- [Supplied data]:

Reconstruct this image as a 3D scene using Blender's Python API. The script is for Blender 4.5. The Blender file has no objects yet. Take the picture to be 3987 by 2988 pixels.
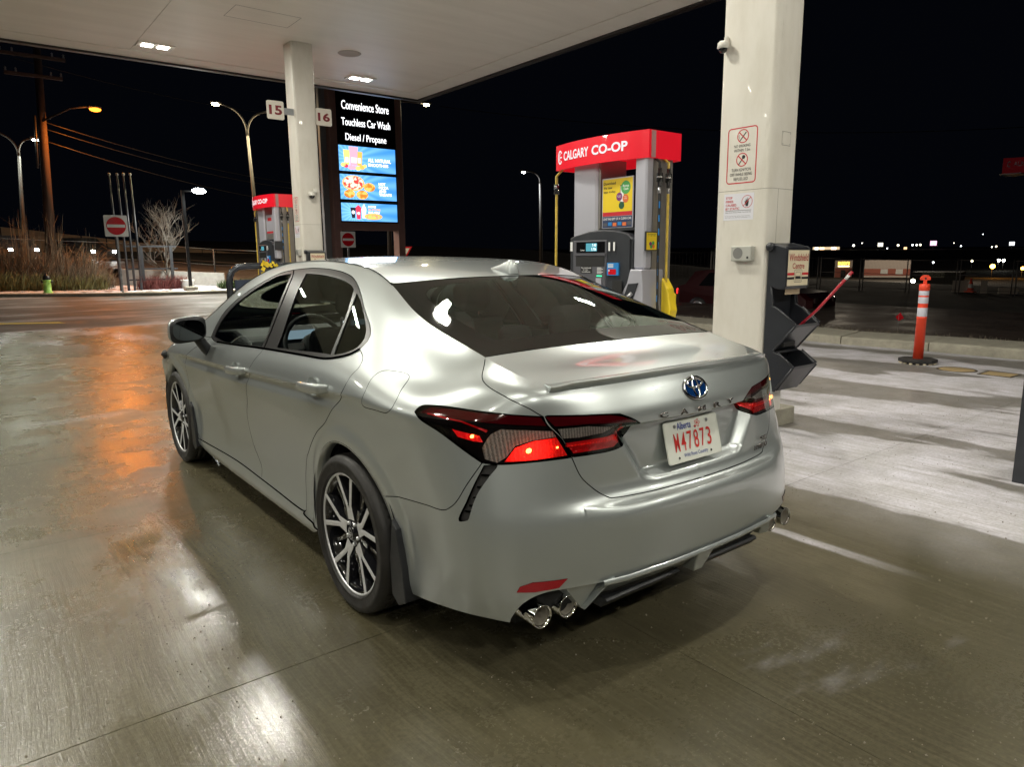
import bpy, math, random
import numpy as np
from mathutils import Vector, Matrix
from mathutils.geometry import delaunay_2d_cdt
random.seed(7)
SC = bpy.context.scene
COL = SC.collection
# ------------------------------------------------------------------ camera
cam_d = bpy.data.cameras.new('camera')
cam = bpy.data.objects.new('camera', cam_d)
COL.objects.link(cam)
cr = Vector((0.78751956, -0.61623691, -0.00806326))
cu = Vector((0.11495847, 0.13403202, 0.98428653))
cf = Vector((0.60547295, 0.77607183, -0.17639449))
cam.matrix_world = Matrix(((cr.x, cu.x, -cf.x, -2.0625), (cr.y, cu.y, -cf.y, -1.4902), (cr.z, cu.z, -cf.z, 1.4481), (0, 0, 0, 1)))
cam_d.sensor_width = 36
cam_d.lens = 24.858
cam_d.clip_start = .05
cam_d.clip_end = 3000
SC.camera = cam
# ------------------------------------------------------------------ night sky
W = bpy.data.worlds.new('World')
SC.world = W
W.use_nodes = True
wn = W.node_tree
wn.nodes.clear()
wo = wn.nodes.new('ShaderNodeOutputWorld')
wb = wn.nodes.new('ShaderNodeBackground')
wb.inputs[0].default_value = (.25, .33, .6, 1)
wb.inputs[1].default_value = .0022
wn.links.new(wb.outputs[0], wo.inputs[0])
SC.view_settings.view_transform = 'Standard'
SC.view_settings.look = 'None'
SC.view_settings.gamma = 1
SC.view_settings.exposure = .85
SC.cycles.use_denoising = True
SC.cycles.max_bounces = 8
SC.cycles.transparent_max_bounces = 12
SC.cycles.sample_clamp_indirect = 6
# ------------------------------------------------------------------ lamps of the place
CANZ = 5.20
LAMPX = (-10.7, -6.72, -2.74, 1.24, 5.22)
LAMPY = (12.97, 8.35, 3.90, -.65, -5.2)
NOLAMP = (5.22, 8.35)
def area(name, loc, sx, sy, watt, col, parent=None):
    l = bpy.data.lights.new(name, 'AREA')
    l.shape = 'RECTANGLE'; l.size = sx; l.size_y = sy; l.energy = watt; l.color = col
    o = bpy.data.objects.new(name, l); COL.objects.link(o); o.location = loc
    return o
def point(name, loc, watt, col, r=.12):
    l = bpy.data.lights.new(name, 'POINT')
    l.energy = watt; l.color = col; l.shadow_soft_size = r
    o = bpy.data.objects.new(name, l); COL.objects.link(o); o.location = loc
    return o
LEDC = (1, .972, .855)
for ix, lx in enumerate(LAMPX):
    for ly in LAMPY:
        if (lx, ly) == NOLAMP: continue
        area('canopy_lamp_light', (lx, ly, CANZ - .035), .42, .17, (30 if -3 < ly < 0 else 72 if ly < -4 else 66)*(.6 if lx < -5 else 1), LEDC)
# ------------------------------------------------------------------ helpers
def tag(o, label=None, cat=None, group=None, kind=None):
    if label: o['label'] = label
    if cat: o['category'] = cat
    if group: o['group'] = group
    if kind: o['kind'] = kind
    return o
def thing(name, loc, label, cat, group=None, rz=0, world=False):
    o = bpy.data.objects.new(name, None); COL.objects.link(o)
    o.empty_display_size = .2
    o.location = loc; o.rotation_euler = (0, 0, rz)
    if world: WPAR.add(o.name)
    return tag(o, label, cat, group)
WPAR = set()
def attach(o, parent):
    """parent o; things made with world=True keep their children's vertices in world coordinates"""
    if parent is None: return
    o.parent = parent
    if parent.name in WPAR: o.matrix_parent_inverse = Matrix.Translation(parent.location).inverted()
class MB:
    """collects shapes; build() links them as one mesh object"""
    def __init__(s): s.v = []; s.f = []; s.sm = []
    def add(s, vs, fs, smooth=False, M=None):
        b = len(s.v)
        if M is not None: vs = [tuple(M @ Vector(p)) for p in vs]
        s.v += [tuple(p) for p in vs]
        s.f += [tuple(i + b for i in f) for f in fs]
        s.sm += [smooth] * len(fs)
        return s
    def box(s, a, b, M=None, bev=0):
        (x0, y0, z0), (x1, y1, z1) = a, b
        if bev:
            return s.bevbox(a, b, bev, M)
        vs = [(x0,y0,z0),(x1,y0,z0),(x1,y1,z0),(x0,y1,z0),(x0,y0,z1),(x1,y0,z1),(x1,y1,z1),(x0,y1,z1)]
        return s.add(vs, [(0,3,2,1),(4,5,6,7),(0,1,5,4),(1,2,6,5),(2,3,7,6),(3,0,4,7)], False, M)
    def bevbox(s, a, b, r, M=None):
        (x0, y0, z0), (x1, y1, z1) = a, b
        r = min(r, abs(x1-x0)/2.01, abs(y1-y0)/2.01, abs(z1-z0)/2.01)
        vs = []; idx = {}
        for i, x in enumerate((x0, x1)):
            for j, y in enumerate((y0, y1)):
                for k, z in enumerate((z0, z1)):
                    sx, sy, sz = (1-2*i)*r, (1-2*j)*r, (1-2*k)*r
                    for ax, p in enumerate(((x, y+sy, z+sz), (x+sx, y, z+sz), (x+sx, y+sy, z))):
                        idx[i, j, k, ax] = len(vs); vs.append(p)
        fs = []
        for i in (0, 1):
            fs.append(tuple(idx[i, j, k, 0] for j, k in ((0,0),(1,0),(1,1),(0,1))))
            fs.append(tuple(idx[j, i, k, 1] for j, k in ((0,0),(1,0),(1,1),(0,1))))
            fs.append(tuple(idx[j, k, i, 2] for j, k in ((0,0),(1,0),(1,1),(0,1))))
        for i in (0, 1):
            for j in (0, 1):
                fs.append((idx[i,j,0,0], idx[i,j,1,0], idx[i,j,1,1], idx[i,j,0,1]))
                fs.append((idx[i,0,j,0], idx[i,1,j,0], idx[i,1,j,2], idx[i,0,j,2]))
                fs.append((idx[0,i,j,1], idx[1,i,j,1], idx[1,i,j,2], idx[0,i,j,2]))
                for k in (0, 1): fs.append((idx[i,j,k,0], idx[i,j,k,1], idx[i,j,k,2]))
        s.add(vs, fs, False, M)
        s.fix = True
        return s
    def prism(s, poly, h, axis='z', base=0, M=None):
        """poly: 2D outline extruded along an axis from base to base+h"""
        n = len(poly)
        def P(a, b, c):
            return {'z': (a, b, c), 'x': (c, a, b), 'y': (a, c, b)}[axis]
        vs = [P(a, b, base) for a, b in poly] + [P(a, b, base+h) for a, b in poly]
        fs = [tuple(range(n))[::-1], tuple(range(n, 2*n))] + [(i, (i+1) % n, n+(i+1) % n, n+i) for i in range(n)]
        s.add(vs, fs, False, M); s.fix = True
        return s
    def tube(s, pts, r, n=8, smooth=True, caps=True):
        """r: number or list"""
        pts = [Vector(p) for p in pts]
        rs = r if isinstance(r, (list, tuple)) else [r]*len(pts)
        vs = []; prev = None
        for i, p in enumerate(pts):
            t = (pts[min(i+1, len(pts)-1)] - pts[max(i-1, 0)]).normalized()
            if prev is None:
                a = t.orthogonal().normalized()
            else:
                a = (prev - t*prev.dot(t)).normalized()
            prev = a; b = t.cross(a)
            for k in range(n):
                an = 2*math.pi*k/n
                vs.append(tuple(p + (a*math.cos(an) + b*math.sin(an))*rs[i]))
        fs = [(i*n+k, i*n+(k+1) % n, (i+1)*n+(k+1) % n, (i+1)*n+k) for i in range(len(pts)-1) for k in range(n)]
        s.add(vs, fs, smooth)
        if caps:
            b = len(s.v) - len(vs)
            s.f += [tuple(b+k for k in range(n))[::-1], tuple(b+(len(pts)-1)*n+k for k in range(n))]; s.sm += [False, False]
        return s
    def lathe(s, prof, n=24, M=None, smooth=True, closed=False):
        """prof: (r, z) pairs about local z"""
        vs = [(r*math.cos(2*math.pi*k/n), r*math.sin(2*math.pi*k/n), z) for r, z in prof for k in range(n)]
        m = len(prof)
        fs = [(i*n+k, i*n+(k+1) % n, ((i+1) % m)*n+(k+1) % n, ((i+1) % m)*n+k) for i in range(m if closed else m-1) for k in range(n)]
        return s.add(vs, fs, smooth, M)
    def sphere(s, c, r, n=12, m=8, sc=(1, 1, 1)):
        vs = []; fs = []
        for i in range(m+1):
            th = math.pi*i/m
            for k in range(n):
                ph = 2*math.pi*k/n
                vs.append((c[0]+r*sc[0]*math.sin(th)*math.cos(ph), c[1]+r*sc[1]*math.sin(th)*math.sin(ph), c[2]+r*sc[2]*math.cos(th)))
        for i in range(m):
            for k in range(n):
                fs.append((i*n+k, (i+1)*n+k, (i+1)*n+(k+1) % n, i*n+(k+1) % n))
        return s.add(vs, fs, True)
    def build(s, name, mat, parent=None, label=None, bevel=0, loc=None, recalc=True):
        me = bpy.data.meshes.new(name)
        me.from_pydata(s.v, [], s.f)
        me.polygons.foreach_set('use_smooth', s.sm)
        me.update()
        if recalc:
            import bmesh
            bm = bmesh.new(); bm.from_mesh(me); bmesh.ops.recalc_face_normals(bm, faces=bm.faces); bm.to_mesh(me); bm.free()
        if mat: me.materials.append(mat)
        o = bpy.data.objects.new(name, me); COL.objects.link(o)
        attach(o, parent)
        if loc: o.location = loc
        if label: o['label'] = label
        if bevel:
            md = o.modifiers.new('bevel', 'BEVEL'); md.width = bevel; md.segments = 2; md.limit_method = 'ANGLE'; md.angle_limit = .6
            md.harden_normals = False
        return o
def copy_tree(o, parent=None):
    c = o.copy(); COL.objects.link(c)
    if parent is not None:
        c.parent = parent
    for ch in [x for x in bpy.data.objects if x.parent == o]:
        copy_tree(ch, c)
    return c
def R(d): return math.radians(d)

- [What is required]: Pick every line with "scene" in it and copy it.

- [Exercise output]:
Reconstruct this image as a 3D scene using Blender's Python API. The script is for Blender 4.5. The Blender file has no objects yet. Take the picture to be 3987 by 2988 pixels.
SC = bpy.context.scene